## Job
Copy every line in the records below that contains the word "picture".

[3D scene scripts]
┄┄┄┄┄┄┄┄┄┄┄┄┄┄┄┄┄┄┄┄
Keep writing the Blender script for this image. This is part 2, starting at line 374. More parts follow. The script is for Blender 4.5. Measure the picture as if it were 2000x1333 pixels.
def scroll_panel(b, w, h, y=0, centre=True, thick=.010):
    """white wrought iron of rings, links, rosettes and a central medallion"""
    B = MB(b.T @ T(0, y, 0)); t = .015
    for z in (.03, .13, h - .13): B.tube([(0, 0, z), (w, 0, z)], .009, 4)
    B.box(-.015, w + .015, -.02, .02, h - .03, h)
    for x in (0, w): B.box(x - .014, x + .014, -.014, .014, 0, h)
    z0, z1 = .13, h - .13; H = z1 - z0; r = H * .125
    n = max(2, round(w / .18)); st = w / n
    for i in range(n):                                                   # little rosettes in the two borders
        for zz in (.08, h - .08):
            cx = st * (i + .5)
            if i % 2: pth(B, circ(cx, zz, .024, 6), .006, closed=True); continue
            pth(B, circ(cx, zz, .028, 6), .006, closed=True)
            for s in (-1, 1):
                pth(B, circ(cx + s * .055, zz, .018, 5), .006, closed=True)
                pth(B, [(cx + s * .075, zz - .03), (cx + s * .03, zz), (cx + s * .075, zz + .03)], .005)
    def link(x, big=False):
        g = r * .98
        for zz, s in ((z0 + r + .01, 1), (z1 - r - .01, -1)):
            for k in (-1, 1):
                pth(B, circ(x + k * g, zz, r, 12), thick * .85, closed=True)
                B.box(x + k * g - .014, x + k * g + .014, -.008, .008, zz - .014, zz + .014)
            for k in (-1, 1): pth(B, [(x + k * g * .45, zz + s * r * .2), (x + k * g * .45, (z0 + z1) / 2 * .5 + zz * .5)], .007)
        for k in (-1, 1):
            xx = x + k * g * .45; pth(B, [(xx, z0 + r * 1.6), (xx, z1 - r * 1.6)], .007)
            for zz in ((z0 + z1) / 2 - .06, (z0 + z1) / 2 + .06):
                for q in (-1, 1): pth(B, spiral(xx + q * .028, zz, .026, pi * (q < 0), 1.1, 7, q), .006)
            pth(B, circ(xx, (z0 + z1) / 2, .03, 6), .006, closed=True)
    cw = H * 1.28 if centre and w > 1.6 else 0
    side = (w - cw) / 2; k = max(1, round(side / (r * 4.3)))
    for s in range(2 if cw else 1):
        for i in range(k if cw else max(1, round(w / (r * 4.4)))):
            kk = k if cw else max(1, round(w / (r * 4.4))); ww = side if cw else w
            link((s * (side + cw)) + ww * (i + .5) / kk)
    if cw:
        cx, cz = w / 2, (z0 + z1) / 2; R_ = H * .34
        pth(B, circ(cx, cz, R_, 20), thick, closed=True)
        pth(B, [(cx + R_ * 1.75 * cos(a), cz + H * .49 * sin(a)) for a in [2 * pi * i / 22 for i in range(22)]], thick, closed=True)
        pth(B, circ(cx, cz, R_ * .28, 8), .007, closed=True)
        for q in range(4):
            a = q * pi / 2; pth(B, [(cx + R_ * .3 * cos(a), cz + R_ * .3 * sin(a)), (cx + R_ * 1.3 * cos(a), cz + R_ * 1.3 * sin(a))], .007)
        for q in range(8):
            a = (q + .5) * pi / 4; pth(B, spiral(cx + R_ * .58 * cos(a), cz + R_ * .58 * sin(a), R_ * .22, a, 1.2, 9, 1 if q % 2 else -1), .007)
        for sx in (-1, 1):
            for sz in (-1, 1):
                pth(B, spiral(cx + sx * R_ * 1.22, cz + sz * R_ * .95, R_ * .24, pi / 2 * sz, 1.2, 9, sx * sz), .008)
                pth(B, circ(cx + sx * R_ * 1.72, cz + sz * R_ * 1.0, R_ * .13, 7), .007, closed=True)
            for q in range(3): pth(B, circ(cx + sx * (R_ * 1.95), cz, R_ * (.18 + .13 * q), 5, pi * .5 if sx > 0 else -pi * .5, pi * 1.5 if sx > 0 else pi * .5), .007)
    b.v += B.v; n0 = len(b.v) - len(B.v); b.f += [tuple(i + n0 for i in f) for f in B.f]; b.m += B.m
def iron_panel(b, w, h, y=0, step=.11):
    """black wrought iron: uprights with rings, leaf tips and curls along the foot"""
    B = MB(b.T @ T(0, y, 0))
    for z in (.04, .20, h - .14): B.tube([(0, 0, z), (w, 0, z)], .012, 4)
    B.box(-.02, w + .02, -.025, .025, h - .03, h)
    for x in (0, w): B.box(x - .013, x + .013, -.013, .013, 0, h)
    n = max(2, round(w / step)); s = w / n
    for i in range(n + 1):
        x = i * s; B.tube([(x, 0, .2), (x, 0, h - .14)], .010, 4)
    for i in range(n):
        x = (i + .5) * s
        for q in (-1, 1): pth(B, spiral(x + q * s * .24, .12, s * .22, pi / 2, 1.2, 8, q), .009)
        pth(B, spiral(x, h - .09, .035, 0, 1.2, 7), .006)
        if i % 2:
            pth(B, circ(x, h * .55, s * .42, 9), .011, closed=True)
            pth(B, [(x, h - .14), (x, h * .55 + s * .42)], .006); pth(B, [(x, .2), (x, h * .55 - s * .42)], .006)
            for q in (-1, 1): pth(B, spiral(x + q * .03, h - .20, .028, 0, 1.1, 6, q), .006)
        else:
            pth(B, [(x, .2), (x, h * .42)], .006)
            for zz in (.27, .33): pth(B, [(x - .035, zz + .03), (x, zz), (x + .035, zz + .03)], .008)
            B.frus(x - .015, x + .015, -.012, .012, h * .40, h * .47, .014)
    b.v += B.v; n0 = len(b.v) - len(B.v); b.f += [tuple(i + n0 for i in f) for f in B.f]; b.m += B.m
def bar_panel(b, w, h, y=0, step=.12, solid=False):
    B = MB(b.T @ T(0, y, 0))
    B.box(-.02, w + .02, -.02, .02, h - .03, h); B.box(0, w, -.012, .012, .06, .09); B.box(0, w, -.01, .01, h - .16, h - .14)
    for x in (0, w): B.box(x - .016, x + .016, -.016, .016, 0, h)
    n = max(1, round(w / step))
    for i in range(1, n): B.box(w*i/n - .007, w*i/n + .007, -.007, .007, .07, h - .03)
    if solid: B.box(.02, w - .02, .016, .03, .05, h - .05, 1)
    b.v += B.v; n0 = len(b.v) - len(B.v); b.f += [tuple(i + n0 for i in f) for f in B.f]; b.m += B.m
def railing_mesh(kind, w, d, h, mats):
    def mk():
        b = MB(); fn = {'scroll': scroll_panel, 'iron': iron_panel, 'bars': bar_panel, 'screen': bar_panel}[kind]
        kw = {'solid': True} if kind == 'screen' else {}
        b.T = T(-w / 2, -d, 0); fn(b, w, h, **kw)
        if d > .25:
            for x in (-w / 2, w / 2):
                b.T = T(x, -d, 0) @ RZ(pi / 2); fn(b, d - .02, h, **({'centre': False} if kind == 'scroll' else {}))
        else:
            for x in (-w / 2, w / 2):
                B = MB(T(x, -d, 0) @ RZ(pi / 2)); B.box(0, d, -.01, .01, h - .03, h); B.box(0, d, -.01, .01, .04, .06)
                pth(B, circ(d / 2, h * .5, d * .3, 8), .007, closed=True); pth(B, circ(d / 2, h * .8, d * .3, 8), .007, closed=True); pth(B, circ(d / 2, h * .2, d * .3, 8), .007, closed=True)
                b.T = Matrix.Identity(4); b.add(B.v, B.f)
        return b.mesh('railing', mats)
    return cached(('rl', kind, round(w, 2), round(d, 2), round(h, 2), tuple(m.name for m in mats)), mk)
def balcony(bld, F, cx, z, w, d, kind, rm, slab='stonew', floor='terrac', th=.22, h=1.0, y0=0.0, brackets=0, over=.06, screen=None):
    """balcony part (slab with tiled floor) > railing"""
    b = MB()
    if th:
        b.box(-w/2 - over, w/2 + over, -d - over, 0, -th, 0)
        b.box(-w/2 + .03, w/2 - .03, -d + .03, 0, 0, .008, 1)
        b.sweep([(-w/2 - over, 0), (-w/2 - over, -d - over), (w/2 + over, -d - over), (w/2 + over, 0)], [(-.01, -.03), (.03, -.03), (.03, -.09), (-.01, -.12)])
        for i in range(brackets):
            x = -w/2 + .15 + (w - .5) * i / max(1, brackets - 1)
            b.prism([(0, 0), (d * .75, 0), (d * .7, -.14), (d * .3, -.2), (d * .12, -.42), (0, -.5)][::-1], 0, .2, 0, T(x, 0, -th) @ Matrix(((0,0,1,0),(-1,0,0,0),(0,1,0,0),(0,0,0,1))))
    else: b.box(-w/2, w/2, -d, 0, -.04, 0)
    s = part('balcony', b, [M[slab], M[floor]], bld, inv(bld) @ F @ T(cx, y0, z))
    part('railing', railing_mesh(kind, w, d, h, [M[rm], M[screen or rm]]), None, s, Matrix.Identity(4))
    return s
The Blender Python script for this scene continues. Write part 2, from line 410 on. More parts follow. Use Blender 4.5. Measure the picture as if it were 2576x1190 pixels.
┄┄┄┄┄┄┄┄┄┄┄┄┄┄┄┄┄┄┄┄
## Answer to this task
Keep writing the Blender script for this image. This is part 2, starting at line 374. More parts follow. The script is for Blender 4.5. Measure the picture as if it were 2000x1333 pixels.
The Blender Python script for this scene continues. Write part 2, from line 410 on. More parts follow. Use Blender 4.5. Measure the picture as if it were 2576x1190 pixels.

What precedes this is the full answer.